(SHORT PROBLEM): Go through the records and copy each line where the word "parts" occurs.
□ □ □ □ □
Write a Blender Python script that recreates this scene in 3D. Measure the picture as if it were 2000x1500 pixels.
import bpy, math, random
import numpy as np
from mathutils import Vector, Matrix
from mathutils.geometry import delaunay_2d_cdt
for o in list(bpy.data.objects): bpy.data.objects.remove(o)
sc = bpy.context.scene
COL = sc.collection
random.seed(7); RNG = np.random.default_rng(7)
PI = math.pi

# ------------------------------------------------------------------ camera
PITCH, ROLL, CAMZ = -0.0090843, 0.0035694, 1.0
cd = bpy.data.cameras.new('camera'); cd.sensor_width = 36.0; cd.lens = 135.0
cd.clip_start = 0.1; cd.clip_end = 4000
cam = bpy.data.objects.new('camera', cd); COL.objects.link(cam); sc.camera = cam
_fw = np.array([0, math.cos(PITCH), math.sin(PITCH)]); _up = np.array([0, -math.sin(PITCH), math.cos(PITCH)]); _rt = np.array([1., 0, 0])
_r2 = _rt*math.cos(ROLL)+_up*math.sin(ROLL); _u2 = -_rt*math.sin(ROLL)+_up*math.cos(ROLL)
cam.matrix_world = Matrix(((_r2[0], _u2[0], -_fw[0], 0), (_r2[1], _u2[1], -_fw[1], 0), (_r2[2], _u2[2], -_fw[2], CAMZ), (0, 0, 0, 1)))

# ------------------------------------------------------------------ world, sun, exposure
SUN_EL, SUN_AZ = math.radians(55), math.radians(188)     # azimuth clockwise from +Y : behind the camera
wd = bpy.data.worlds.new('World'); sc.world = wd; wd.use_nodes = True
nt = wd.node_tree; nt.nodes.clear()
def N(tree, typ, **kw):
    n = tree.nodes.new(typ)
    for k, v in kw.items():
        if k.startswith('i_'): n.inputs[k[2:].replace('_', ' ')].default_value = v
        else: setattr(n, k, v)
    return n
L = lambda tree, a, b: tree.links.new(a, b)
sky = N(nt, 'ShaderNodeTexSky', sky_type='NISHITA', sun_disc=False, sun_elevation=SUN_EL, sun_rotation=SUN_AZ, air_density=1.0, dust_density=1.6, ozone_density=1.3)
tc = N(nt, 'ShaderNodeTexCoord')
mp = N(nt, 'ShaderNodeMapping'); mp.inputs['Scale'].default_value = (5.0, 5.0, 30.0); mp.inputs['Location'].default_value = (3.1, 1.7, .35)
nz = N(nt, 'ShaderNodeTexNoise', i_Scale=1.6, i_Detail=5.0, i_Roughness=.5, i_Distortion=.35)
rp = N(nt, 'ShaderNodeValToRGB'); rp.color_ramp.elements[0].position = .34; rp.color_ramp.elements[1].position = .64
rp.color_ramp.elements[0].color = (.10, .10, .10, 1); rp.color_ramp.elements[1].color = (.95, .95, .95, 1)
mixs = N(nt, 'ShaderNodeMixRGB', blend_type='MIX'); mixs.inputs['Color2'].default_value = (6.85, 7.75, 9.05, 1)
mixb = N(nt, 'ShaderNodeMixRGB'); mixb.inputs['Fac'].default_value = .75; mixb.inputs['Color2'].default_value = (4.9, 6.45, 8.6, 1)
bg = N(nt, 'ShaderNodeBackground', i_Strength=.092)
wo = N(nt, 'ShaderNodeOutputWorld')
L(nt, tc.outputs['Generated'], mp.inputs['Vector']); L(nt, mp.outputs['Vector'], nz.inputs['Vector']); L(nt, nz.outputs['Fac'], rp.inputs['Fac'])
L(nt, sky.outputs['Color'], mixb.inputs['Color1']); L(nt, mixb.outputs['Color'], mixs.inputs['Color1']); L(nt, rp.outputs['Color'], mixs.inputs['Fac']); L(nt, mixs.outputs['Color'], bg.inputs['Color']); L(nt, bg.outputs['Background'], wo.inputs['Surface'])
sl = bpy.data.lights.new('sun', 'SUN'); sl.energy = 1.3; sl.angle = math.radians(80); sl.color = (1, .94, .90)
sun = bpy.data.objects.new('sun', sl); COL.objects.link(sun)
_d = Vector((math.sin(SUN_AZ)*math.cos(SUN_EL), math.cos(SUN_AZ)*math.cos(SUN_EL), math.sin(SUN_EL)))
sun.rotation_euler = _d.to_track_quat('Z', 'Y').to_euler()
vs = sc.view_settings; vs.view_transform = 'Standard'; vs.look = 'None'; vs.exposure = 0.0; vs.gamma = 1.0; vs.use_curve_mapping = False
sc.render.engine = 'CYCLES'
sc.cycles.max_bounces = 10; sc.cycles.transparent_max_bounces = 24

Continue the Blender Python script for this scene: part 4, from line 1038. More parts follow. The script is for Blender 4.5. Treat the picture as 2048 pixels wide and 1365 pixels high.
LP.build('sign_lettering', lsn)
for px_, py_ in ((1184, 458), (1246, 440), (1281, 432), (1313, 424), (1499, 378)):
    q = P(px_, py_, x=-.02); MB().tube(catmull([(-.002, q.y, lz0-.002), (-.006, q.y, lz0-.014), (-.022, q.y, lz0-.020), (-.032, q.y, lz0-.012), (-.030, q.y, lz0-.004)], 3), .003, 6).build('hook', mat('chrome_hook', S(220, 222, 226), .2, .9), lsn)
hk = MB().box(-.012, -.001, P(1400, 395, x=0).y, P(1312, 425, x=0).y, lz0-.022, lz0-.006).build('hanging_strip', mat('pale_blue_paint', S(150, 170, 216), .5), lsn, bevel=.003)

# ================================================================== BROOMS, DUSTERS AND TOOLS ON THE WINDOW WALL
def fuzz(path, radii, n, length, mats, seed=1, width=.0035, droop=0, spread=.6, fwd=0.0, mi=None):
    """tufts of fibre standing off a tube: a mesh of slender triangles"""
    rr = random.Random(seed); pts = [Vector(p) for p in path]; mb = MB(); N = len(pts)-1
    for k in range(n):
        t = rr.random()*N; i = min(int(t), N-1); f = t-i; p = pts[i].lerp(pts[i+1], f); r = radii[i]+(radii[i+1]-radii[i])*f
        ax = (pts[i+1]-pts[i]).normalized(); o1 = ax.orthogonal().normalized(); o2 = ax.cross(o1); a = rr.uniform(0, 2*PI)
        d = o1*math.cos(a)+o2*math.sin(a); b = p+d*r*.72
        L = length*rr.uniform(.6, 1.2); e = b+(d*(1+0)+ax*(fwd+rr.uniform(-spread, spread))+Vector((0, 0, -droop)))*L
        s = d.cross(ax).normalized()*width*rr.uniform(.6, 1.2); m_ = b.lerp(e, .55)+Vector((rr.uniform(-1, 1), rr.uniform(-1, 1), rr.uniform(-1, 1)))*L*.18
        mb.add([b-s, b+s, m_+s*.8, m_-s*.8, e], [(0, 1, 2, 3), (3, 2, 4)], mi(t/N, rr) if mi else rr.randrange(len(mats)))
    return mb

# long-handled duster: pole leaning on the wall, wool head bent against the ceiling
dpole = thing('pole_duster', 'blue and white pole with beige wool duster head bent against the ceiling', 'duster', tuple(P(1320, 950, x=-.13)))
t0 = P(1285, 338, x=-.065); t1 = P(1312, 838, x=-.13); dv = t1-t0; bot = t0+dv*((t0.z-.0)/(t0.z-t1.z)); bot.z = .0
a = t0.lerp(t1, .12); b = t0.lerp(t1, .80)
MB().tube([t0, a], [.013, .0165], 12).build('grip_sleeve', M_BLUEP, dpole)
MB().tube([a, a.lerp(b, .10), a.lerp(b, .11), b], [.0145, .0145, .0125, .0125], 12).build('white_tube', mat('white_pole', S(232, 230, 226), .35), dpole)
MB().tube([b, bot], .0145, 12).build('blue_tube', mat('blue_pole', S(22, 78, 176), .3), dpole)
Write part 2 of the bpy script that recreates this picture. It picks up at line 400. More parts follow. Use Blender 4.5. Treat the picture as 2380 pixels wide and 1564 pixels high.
□ □ □ □ □
(EXERCISE ANSWER):
Continue the Blender Python script for this scene: part 4, from line 1038. More parts follow. The script is for Blender 4.5. Treat the picture as 2048 pixels wide and 1365 pixels high.
Write part 2 of the bpy script that recreates this picture. It picks up at line 400. More parts follow. Use Blender 4.5. Treat the picture as 2380 pixels wide and 1564 pixels high.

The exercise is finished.